+++ Entries
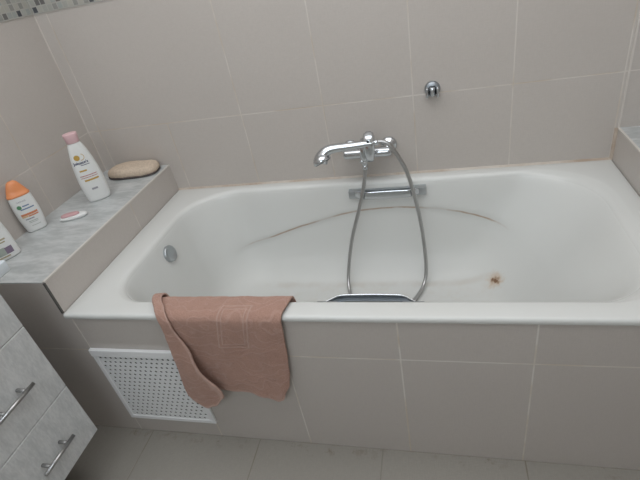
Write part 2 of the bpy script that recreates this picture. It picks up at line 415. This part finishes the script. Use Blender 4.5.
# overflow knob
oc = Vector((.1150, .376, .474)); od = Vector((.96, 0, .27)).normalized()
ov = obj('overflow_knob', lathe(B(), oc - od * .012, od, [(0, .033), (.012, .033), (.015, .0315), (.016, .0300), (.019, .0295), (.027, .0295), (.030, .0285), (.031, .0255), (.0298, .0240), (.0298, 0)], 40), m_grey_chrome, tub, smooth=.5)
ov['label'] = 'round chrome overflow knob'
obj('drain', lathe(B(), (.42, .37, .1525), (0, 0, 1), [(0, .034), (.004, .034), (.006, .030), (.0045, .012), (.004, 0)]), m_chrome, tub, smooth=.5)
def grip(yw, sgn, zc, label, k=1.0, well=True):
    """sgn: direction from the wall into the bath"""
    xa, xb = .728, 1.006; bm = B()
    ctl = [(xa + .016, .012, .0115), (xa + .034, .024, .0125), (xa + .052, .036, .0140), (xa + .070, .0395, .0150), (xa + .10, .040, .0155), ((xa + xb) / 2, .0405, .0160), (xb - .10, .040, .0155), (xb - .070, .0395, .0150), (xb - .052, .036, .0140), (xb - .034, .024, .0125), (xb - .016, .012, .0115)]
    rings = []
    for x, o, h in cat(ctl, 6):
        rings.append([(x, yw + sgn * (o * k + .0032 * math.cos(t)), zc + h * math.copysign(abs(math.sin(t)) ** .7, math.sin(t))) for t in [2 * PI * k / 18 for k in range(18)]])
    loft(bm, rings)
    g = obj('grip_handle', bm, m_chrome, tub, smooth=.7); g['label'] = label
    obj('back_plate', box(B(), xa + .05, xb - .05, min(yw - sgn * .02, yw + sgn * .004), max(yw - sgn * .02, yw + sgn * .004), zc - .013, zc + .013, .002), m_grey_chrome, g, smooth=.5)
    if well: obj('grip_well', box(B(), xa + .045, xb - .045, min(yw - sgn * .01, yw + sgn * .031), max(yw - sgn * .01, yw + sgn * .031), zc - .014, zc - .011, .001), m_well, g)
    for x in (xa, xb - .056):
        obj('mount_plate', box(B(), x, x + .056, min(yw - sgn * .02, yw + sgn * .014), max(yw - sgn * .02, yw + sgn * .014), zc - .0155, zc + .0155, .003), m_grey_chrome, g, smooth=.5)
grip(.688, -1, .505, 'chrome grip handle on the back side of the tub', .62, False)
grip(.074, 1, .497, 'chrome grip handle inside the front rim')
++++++
+++ Entries
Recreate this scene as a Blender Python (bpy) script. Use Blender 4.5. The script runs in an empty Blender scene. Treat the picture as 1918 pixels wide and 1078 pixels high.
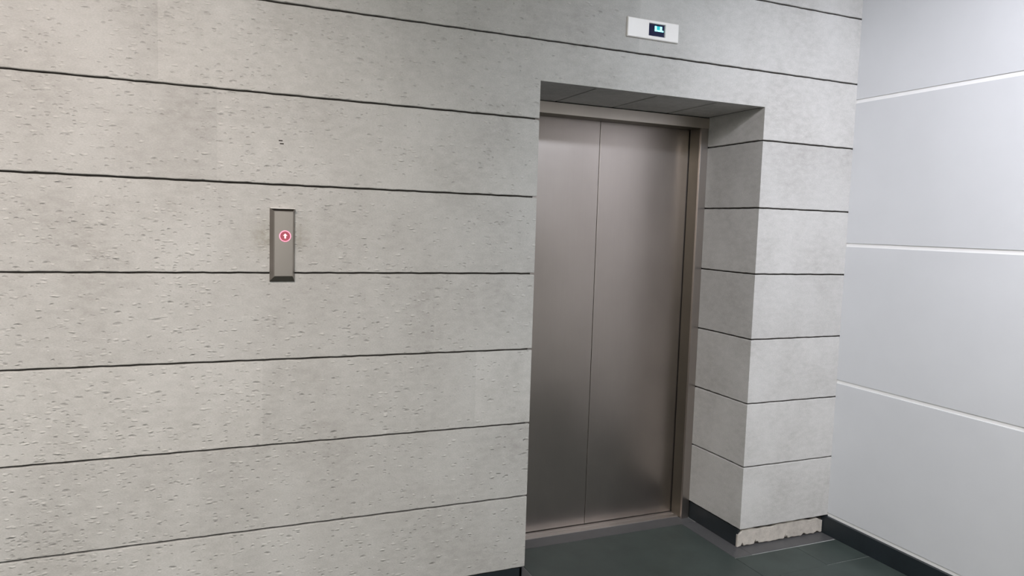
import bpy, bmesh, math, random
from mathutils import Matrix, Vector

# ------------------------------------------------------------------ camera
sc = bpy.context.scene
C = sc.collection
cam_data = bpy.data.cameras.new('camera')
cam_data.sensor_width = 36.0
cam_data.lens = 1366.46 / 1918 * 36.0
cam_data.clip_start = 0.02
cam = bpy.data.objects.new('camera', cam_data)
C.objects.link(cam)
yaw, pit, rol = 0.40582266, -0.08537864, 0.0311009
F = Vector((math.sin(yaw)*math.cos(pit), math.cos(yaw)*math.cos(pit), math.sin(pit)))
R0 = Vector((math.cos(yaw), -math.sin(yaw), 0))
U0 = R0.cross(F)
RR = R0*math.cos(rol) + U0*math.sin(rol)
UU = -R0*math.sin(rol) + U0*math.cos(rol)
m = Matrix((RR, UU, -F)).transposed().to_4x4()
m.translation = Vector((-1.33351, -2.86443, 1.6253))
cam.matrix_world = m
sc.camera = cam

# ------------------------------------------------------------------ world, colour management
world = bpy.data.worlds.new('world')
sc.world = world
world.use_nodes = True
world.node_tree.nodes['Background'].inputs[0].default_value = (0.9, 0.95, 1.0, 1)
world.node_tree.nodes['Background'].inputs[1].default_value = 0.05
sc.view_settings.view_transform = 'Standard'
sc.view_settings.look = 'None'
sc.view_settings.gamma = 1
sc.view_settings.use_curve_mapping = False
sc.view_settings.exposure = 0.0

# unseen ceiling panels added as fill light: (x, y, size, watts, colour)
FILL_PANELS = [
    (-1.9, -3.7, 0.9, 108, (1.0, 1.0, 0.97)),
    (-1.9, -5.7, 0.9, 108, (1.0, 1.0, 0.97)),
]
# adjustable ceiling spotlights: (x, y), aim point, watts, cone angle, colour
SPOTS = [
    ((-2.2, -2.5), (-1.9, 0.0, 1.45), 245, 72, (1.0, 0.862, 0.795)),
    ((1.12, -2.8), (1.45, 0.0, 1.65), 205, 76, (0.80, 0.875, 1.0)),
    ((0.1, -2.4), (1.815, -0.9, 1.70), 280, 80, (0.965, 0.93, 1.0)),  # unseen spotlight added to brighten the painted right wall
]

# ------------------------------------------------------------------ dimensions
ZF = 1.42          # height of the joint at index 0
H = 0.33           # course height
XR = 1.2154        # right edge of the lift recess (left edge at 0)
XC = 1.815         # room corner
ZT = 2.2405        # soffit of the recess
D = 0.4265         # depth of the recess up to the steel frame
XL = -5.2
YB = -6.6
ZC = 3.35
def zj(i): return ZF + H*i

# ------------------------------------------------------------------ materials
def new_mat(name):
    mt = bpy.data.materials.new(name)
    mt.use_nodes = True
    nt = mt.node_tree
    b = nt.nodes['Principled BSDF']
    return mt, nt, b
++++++
Your task is to repeat exactly the lines from the one that contains "Write part 2" through the one that contains "grip(.074, 1, .497, 'chrome", with both end lines included.

Write part 2 of the bpy script that recreates this picture. It picks up at line 415. This part finishes the script. Use Blender 4.5.
# overflow knob
oc = Vector((.1150, .376, .474)); od = Vector((.96, 0, .27)).normalized()
ov = obj('overflow_knob', lathe(B(), oc - od * .012, od, [(0, .033), (.012, .033), (.015, .0315), (.016, .0300), (.019, .0295), (.027, .0295), (.030, .0285), (.031, .0255), (.0298, .0240), (.0298, 0)], 40), m_grey_chrome, tub, smooth=.5)
ov['label'] = 'round chrome overflow knob'
obj('drain', lathe(B(), (.42, .37, .1525), (0, 0, 1), [(0, .034), (.004, .034), (.006, .030), (.0045, .012), (.004, 0)]), m_chrome, tub, smooth=.5)
def grip(yw, sgn, zc, label, k=1.0, well=True):
    """sgn: direction from the wall into the bath"""
    xa, xb = .728, 1.006; bm = B()
    ctl = [(xa + .016, .012, .0115), (xa + .034, .024, .0125), (xa + .052, .036, .0140), (xa + .070, .0395, .0150), (xa + .10, .040, .0155), ((xa + xb) / 2, .0405, .0160), (xb - .10, .040, .0155), (xb - .070, .0395, .0150), (xb - .052, .036, .0140), (xb - .034, .024, .0125), (xb - .016, .012, .0115)]
    rings = []
    for x, o, h in cat(ctl, 6):
        rings.append([(x, yw + sgn * (o * k + .0032 * math.cos(t)), zc + h * math.copysign(abs(math.sin(t)) ** .7, math.sin(t))) for t in [2 * PI * k / 18 for k in range(18)]])
    loft(bm, rings)
    g = obj('grip_handle', bm, m_chrome, tub, smooth=.7); g['label'] = label
    obj('back_plate', box(B(), xa + .05, xb - .05, min(yw - sgn * .02, yw + sgn * .004), max(yw - sgn * .02, yw + sgn * .004), zc - .013, zc + .013, .002), m_grey_chrome, g, smooth=.5)
    if well: obj('grip_well', box(B(), xa + .045, xb - .045, min(yw - sgn * .01, yw + sgn * .031), max(yw - sgn * .01, yw + sgn * .031), zc - .014, zc - .011, .001), m_well, g)
    for x in (xa, xb - .056):
        obj('mount_plate', box(B(), x, x + .056, min(yw - sgn * .02, yw + sgn * .014), max(yw - sgn * .02, yw + sgn * .014), zc - .0155, zc + .0155, .003), m_grey_chrome, g, smooth=.5)
grip(.688, -1, .505, 'chrome grip handle on the back side of the tub', .62, False)
grip(.074, 1, .497, 'chrome grip handle inside the front rim')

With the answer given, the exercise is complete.